Ai-je assez travaillé mon outil de communication, le flux, mon attention, et la tempérance de mes émotions canalisées, tranchantes comme une lame ? Garder le cap, le couteau coincé entre les dents, tenir le choc de voir Pascal dans le Jom Fosse cet hiver au Théâtre de la Ville. Ce mec est un Tyranosaurus Rex, un prodige, un artiste hors pair. Comment pourrions-nous progresser si les producteurs et les directeurs de théâtre n'en conviennent pas ? Sont-ils aveugles et sourds ? PERSONNE n'osant aucun auteur vivant non publié, ils affirment d'une seule voix : Céline, Beckett, Genet, Duras, Koltès… un auteur mort est un auteur propre ! Cher François, la relecture de La théorie du sable et de la vague t'était dédiée ce jour.
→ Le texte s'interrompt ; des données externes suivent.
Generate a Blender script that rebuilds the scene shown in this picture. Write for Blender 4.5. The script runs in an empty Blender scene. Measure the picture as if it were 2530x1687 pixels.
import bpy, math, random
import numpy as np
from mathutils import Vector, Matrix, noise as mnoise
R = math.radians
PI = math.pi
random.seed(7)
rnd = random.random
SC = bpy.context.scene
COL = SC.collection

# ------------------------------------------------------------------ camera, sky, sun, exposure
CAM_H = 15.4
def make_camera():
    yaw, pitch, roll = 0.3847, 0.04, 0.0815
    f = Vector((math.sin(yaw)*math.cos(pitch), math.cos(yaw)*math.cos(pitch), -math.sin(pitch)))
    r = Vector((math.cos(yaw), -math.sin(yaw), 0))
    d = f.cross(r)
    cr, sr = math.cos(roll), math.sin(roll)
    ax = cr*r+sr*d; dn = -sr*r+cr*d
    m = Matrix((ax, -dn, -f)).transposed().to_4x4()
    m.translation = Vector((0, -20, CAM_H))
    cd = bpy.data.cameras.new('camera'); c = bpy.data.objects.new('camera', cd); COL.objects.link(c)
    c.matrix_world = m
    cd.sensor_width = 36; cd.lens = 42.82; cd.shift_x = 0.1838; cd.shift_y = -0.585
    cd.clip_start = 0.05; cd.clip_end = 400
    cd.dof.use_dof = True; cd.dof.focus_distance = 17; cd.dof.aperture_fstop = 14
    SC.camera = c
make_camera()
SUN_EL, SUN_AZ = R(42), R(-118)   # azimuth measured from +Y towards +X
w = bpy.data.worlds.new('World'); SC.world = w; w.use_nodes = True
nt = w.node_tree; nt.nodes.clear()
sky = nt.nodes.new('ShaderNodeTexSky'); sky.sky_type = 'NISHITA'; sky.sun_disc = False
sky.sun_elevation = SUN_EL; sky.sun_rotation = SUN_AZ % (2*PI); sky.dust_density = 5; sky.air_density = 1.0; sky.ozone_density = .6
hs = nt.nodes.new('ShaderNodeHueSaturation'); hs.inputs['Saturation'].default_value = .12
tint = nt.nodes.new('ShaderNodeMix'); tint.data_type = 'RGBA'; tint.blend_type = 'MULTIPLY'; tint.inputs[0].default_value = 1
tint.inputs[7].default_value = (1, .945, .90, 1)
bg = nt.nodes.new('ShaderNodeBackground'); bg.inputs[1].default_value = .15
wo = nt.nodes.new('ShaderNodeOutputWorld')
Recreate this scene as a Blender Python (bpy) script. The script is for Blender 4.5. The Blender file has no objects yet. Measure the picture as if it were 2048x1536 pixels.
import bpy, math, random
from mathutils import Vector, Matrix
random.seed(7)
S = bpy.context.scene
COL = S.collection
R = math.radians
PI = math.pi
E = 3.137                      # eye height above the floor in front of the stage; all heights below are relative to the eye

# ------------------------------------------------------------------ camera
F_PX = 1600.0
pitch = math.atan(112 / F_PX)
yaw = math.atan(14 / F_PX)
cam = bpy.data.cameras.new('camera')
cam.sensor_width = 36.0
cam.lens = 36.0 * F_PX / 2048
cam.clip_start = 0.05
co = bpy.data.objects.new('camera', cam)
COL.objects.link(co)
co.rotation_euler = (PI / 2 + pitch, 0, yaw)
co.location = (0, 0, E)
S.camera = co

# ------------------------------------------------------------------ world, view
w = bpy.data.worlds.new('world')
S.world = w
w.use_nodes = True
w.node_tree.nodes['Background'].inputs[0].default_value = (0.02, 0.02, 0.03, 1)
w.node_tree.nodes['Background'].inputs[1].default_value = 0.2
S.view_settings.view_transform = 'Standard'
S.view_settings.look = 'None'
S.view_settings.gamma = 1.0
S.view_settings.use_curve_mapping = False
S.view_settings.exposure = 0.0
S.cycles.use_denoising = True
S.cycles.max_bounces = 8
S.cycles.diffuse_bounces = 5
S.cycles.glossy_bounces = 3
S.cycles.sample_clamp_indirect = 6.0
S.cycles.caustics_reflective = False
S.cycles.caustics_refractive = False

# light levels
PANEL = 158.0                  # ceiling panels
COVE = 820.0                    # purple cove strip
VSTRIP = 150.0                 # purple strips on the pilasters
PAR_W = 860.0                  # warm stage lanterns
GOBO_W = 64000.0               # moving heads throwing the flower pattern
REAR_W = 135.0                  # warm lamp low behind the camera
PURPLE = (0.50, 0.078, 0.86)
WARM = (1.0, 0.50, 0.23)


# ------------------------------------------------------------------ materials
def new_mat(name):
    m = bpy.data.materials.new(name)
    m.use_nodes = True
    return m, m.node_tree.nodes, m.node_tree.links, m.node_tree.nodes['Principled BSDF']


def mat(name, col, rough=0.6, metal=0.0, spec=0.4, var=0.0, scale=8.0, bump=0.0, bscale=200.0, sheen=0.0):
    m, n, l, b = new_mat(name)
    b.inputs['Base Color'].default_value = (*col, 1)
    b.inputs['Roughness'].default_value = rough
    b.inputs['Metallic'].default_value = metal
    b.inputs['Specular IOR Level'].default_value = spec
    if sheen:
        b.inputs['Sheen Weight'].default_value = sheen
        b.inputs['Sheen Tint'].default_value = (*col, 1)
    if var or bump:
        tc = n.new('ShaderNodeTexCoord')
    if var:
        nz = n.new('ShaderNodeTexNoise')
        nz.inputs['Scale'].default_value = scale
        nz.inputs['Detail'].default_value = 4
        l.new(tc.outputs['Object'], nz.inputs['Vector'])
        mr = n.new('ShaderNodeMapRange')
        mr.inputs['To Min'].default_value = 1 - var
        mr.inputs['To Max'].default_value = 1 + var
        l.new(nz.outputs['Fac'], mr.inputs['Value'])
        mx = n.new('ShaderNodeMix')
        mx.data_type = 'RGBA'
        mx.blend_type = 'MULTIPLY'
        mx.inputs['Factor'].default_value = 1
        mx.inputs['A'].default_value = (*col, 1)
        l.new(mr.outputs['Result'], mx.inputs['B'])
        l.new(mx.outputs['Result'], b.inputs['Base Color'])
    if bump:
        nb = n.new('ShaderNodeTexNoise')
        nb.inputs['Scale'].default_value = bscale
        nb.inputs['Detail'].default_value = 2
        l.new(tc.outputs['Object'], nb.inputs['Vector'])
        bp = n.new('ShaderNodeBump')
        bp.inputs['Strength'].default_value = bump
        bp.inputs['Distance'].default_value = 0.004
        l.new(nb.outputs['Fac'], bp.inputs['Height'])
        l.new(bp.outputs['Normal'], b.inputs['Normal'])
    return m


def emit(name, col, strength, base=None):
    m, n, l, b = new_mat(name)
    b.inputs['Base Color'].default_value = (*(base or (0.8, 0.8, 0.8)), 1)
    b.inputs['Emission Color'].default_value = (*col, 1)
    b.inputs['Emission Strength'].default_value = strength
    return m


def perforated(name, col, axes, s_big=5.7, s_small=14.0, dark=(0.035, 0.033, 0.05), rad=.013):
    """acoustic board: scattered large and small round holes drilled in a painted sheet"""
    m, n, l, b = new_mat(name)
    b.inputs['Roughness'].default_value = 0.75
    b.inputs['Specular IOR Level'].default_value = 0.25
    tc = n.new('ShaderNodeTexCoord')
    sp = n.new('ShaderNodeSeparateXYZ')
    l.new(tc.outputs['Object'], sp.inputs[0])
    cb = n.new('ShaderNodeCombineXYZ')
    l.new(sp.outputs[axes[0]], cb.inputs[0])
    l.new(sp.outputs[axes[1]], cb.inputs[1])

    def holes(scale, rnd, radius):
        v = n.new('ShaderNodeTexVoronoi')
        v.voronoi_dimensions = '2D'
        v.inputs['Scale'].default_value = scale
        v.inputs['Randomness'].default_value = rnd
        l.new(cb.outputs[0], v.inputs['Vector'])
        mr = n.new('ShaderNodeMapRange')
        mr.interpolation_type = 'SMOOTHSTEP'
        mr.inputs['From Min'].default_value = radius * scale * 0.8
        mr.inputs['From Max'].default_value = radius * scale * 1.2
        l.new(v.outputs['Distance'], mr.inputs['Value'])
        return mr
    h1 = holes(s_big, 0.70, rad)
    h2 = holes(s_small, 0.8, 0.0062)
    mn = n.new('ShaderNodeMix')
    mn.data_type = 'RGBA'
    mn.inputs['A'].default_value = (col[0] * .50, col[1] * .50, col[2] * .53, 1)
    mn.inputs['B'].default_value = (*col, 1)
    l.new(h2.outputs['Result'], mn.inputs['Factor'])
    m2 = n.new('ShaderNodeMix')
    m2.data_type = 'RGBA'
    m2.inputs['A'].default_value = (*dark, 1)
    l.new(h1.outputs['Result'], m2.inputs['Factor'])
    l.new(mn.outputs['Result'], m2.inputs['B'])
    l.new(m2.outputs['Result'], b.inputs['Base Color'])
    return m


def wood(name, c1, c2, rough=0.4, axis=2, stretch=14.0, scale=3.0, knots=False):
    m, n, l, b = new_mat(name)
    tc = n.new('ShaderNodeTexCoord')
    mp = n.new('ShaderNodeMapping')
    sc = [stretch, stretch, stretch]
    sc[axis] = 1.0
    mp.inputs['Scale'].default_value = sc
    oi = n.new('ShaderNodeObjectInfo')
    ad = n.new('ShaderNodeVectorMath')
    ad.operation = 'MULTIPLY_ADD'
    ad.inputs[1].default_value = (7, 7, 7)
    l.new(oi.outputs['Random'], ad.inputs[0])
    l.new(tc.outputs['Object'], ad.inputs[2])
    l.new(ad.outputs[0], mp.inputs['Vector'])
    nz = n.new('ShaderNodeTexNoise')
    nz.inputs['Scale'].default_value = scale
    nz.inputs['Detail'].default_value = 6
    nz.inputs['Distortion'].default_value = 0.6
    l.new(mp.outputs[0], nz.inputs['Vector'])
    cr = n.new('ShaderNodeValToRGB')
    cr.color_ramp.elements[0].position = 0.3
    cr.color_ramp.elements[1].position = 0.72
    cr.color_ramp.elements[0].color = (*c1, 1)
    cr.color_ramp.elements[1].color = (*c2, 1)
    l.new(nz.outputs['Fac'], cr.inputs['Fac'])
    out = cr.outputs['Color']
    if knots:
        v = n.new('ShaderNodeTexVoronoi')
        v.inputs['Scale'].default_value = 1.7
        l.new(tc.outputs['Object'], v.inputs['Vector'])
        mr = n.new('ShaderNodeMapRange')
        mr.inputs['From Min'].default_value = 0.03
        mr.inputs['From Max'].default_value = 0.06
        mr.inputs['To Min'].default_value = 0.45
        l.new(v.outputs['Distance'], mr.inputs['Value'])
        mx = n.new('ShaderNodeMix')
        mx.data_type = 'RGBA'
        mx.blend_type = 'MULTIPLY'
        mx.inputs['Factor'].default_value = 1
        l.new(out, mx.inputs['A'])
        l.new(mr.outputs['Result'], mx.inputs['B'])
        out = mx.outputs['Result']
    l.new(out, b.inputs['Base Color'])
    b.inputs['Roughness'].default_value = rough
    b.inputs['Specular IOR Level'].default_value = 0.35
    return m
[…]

Ton amitié, l'avis favorable de Pascal, c'est la lune que je décroche et j'en suis heureux hors de toute proportion. La vie est ailleurs, traits inespérés dans la marge, nous y sommes. J'irai à la première mardi à Lausanne de John Gabriel Borkmann d'Ibsen, au Kléber-Méleau, par Thomas Ostermeier et Marius von Mayenbourg. Pour un budget d'environ 400'000 CHF. Je verrai bien s'il reste un ou deux billets roses entre les fauteuils, afin de me payer un sandwich. Si je ne trouve rien, j'aurai une autre idée, pourquoi s'en faire ?
Jommfully yours

samedi 4 juin 2011

Lectures du mardi 31 mai 2011

La théorie du sable et de la vague, par Pauline Tanon & Jom Roniger, avec Laure Carrale et Bastien d'Asnières dans les rôles du Mousse et du Capitaine Forban. Une pièce en hommage à celles et ceux qui préfèrent la vie à toute autre action dans la vie, sans pour autant se négliger et négliger quiconque. Réaction d'une spectatrice à la séance de 19h30 :

« Merci à vous quatre, de nous avoir offert cette lecture audacieuse, hors des sentiers communs. Ça fait du bien de savoir que de belles âmes sont là pour nous faire ressentir des émotions latentes qui, grâce à la magie de l'écriture, viennent nous surprendre, parfois, là où personne ne s'y attend. Des bises sablées derrière le hublot :-) Sibylle. »

Lectures au Chat Noir, 76 rue Jean-Pierre Timbaud, 75011 Paris, à 19h30 et 22h00, mardi 31 mai 2011. Durée, 58 minutes.